Kalush Orchestra received special authorisation from Ukraine’s government to attend Eurovision, since men of fighting age are prohibited from leaving the country, but that permit expires in two days.

Psiuk said he was not sure what awaited the band as war rages back home.

“Like every Ukrainian, we are ready to fight as much as we can and go until the end.

Britain’s ‘Space Man’

Ukraine beat a host of over-the-top acts at the kitschy, quirky annual musical event, including Norway’s Subwoolfer, who sang about bananas while dressed in yellow wolf masks, and Serbia’s Konstrakta, who questioned national healthcare while meticulously scrubbing her hands onstage.

Coming in second place was Britain with Sam Ryder’s “Space Man” and its stratospheric notes, followed by Spain with the reggaeton “SloMo” from Chanel.

After a quarter-century of being shut out from the top spot, Britain had hoped to have a winner in “Space Man” and its high notes belted by the affable, long-haired Ryder.

Britain had been ahead after votes were counted from the national juries, but a jaw-dropping 439 points awarded to Ukraine from the public pushed it to the top spot.

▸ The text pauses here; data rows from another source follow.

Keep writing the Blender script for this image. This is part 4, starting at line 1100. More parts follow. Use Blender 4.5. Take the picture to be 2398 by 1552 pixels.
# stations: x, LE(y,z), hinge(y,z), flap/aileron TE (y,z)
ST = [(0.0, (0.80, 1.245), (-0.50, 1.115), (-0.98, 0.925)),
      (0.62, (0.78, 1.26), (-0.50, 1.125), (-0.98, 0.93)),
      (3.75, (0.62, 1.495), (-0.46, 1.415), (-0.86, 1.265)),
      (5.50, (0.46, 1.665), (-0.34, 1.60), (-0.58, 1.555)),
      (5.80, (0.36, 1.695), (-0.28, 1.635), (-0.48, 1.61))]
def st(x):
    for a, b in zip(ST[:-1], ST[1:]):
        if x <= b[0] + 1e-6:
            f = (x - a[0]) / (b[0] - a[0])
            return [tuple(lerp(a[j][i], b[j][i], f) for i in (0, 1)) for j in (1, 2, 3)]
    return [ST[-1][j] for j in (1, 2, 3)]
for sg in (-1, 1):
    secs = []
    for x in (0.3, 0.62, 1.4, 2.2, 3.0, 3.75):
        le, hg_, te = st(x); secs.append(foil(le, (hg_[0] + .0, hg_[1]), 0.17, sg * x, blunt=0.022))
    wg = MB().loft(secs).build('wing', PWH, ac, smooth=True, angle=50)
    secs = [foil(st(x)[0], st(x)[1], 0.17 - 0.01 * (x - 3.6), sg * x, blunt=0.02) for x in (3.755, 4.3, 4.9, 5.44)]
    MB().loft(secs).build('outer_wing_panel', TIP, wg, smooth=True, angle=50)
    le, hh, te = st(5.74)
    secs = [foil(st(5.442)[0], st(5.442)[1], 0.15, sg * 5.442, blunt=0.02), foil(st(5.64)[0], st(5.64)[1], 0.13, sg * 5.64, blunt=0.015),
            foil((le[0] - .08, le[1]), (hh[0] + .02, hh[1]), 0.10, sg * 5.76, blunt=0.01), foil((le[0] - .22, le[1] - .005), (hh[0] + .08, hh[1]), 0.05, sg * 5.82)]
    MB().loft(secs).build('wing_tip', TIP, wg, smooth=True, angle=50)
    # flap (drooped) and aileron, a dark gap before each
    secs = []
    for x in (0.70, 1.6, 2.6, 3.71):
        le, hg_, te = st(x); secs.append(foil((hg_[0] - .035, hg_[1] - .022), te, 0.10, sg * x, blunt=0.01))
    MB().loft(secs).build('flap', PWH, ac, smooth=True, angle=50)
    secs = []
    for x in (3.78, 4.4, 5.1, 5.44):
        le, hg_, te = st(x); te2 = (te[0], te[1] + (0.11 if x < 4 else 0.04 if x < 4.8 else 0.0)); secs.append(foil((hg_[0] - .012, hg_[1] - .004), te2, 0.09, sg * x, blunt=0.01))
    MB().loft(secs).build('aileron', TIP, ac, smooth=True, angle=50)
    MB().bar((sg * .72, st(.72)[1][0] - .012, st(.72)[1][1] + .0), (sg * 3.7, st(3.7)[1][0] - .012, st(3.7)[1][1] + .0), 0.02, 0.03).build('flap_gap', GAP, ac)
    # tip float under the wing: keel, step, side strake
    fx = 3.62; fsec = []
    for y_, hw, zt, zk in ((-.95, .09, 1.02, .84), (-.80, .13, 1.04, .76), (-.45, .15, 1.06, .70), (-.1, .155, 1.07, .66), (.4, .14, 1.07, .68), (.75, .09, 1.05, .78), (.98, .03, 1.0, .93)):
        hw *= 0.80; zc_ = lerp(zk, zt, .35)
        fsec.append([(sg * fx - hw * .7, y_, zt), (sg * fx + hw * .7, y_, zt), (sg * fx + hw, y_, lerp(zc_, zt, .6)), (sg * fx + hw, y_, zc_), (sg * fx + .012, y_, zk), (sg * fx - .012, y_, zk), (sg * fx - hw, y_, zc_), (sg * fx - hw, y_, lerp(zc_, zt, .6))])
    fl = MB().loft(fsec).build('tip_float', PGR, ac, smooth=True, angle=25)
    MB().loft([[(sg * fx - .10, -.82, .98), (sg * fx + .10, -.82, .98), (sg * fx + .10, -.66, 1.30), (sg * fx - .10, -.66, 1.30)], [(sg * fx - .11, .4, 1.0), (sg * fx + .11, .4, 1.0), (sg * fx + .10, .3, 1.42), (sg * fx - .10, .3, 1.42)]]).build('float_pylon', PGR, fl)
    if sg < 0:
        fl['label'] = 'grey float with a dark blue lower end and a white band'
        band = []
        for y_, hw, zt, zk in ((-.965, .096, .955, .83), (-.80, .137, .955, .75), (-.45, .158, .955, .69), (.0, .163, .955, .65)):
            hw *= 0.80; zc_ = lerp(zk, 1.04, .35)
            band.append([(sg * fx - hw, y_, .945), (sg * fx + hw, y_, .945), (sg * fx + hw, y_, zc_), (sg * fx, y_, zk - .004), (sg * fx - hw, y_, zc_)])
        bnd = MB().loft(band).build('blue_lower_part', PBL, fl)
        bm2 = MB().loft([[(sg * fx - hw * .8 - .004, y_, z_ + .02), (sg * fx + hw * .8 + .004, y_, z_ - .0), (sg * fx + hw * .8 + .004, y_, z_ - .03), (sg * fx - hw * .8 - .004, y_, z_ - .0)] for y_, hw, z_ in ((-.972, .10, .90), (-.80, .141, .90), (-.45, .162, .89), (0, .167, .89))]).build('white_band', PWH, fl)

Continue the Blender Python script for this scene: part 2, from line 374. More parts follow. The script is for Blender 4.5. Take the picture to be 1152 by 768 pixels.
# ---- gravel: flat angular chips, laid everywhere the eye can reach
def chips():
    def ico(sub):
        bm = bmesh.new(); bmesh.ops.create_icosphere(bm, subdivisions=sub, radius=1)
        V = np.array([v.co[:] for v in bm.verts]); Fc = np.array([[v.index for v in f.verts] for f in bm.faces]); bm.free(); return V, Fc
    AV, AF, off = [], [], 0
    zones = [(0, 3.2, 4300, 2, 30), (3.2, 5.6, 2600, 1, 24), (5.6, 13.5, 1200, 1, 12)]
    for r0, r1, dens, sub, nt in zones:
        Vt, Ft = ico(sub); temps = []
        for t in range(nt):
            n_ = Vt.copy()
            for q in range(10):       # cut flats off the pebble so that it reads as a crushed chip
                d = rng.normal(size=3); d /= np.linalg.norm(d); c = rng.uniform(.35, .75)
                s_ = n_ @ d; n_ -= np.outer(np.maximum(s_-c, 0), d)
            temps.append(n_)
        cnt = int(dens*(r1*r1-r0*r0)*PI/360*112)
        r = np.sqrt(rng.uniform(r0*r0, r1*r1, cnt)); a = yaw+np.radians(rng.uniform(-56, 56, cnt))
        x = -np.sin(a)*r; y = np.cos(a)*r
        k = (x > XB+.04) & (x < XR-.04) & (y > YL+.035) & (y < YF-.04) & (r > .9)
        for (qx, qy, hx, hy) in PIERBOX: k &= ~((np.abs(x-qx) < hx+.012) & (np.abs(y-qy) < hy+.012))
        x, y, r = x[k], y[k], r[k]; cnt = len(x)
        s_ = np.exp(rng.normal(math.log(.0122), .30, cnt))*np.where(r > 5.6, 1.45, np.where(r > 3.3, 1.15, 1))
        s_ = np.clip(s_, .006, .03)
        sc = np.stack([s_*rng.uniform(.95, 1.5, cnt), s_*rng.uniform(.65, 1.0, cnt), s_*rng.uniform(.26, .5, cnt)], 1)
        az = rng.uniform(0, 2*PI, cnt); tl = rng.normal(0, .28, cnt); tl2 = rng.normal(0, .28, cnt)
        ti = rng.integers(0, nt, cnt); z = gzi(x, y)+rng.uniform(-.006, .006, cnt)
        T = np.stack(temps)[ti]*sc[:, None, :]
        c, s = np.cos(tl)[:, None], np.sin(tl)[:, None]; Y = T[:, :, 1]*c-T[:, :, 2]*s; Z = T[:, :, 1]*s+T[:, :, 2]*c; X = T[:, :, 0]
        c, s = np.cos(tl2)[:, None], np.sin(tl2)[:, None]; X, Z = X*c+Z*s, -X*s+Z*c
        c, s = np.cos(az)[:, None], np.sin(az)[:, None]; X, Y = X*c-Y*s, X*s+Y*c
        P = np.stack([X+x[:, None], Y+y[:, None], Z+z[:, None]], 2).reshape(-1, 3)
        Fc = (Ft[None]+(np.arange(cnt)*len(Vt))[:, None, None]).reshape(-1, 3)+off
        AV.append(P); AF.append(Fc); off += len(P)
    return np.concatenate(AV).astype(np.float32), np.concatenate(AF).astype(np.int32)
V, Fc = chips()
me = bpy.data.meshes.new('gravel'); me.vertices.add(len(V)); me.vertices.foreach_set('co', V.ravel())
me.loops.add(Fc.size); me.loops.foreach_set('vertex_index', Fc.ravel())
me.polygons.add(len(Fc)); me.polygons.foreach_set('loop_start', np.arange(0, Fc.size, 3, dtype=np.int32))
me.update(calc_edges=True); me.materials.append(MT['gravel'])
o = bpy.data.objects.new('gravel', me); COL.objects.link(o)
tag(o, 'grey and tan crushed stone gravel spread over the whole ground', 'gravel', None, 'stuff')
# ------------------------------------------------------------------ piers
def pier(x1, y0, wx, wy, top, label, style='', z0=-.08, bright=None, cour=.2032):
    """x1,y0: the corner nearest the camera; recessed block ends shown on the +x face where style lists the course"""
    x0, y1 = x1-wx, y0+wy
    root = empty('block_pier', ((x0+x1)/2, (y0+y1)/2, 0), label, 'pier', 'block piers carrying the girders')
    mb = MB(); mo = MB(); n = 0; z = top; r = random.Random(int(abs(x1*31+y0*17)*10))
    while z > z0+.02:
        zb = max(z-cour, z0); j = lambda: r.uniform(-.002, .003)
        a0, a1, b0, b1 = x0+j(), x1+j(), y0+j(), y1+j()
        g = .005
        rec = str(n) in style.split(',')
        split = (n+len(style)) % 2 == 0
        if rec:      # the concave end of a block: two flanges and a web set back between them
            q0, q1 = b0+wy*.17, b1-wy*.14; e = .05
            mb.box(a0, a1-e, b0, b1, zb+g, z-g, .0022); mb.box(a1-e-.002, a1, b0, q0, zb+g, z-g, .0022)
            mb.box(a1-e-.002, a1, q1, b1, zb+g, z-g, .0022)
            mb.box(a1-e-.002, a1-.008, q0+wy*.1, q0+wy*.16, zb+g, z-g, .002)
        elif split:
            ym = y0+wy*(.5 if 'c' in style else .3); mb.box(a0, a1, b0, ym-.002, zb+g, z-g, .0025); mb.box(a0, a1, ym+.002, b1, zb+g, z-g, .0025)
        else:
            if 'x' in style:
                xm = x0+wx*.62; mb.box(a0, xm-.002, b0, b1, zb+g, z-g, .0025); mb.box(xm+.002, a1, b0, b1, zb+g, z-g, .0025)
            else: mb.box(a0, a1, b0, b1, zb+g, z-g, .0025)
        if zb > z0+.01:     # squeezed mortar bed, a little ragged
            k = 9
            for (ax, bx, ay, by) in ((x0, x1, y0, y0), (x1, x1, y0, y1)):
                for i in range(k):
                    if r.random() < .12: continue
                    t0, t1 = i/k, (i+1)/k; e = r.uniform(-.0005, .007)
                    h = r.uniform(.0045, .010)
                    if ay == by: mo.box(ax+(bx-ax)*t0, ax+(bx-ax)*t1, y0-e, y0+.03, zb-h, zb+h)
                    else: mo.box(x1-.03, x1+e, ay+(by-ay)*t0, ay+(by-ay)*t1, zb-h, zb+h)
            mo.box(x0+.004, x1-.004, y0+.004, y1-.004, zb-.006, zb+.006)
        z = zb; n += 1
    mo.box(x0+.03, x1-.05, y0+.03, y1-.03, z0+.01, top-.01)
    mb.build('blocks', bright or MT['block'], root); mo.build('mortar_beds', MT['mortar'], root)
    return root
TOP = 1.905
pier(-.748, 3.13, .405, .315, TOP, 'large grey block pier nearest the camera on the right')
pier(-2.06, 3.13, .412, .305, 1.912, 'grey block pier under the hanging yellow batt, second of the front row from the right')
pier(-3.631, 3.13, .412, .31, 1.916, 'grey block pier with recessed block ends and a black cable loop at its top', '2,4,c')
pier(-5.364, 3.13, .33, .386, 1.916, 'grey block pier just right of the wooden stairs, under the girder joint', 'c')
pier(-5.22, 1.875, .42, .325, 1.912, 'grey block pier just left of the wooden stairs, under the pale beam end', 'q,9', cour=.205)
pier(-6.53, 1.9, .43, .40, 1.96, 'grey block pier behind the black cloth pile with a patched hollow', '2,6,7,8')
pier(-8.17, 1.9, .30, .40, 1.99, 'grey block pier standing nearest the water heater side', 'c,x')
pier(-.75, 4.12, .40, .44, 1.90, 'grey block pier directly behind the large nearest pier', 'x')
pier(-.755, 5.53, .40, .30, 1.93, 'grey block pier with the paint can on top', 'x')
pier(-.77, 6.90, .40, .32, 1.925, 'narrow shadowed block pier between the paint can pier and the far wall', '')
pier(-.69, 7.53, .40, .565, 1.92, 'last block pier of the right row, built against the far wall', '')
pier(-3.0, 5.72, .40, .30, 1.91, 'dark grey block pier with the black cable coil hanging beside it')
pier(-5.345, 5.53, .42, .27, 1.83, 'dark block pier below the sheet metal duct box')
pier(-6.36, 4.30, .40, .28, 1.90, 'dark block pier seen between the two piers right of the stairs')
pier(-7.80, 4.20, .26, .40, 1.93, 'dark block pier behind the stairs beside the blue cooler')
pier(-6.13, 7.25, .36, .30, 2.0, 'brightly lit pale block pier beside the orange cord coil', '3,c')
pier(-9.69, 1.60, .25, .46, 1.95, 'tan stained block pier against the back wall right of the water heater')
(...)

Eurovision’s winner is chosen by a cast of music industry professionals — and members of the public — from each country, with votes for one’s home nation not allowed.

Eurovision is a hit among fans not only for the music, but for the looks on display and this year was no exception. Lithuania’s Monika Liu generated as much social media buzz for her bowl cut hairdo as her sensual and elegant
“Sentimentai”.

Other offerings included Greece’s “Die Together” by Amanda Georgiadi Tenfjord and “Brividi” (Shivers), a duet from Italy’s Mahmood and Blanco.

Italy had hoped the gay-themed love song would bring it a second consecutive Eurovision win after last year’s “Zitti e Buoni” (Shut up and Behave) from high-octane glam rockers Maneskin.